‘Dutch Reach’ Reduces ‘Dooring’ Risk

The Dutch Reach Project has distributed numerous informational stickers, like this one, to raise public awareness of the car-exiting practice. Image courtesy of Dutch Reach Project

The Dutch Reach Project has distributed numerous informational stickers, like this one, to raise public awareness of the car-exiting practice. Image courtesy of Dutch Reach Project

By Paula Katinas

In the Netherlands, it’s common practice when exiting a car to perform a twisting maneuver called the Dutch Reach. Transportation safety advocates on this side of the Atlantic Ocean are hoping it catches on here.

In the wake of two “dooring” crashes in Brooklyn, in which bike riders were struck by car doors flung open by drivers who didn’t look to see if anyone was coming, advocates are pushing the Dutch Reach as a way to reduce the risk of death and injury. In May, a Long Island City cyclist was also killed in a dooring collision.

Here’s the Dutch Reach in a nutshell: Instead of using your near arm to open a car door, you use your opposite arm. That simple change of habit forces you to swivel your body and in doing so, you can look in the car’s mirror to see if a bicyclist is approaching. The maneuver was developed in the Netherlands decades ago and has become common practice in that country.

Michael L. Charney, a retired doctor who founded an organization called the Dutch Reach Project, said the act of having to reach across to open the car door reduces the chances that you will fling the door open in a hurry.

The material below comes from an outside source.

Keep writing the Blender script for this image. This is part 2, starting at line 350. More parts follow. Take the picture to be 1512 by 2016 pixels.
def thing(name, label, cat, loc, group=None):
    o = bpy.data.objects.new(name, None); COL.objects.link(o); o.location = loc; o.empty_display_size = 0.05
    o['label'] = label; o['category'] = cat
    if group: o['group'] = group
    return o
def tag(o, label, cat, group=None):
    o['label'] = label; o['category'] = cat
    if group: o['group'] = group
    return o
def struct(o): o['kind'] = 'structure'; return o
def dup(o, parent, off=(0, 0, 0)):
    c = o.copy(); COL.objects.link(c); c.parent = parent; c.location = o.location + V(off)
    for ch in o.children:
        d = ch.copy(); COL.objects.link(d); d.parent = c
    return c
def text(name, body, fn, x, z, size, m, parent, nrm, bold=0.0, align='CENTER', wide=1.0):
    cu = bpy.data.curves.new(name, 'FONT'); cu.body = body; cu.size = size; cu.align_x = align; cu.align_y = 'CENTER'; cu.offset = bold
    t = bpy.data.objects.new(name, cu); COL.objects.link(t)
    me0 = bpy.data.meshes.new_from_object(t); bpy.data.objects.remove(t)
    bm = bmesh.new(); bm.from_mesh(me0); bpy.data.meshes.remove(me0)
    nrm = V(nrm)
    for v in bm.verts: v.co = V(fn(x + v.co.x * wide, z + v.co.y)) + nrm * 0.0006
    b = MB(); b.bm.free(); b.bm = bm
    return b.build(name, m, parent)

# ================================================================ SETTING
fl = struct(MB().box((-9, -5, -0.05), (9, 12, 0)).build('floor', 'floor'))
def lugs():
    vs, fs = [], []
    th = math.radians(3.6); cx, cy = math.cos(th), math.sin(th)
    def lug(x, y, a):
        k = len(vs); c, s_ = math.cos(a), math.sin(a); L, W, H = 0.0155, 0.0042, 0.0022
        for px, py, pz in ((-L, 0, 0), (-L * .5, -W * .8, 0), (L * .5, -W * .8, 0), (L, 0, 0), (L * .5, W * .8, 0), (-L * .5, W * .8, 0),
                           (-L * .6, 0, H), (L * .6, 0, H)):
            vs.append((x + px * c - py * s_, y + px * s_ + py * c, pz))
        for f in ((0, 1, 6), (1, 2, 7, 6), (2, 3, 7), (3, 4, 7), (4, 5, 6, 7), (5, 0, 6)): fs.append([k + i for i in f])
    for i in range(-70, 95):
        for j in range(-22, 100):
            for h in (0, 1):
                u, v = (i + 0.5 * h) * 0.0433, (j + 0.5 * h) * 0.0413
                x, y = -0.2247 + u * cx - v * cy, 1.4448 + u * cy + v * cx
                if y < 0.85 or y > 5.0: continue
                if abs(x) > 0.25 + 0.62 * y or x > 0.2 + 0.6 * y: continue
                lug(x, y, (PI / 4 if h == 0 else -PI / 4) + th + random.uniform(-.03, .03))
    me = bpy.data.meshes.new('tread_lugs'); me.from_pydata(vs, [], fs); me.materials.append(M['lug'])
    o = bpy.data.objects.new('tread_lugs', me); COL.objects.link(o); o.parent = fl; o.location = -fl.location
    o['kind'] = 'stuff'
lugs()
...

Charney and his organization are working to convince officials in various states to include Dutch Reach instructions in their Department of Motor Vehicle driving instruction manuals. The Dutch Reach Project is also seeking to convince cities, including New York, to start public awareness campaigns.

Dooring has become disturbingly common, according to Charney, an avid biker who lives in Cambridge, Massachusetts.

“I personally have not been physically injured by a dooring. But every week or so I have to evade, swerve, slow, shout, whatever to avoid a ‘near doored experience.’ And most every serious urban cyclist has a story to tell,” Charney told the Eagle in an email. “Since starting this effort many people have told me stories of their own doorings or of friends or family who have been injured, some seriously or with lifelong disabilities, physical or neurological.”

Transportation Alternatives, a leading safety cyclist and pedestrian advocacy organization in New York, has endorsed the Dutch Reach. But the group’s leaders cautioned that it’s not a cure-all.

“It’s a great practice. But you are asking individuals to change their behavior, something that takes time. What the city really needs is more protected bike lanes,” Transportation Alternatives spokesman Joe Cutrufo told the Eagle.

Protected bike lanes are designated areas on city streets separated from vehicular traffic by large barriers like planters or posts.

“It’s up to the city to make public policy to take spaces away from cars and install protected bike lanes. It’s up to individuals to keep a look out for people on bikes,” Cutrufo said.

Talk of the Dutch Reach has come about in the wake of two recent “dooring” crashes in Brooklyn.

On New Year’s Day, a 26-year-old bagel shop worker was killed while riding an electric bike on Third Avenue near 28th Street. He collided with the door of a parked taxi cab whose driver opened the door. The victim was knocked into the path of oncoming traffic and was struck by a 2013 Nissan driven by a 53-year-old man, police said.

Another “dooring” incident took place on Jan. 6 when a 57-year-old man riding his bike on Avenue I near East 2nd Street collided with the door of a parked car that had been opened at that same moment by the vehicle’s driver.

Protected bike lanes are the key to safety for bike riders, Cutrufo said. An estimated that 86,000 New Yorkers commute to work or school on bikes. A DOT study found that one million residents ride a bike at least once a month.

New York has 6,000 miles of streets but only 118 miles of protected bike lanes, according to Transportation Alternatives.

Meanwhile, Charney isn’t giving up. He has written letters to Mayor Bill de Blasio, members of the City Council, the Department of Transportation (DOT) and the borough presidents, requesting that they endorse the Dutch Reach.

The Dutch Reach Project is pushing for a public awareness campaign that would include window decals, electronic traffic signs, stickers on parking meters and lessons in driver’s education classes.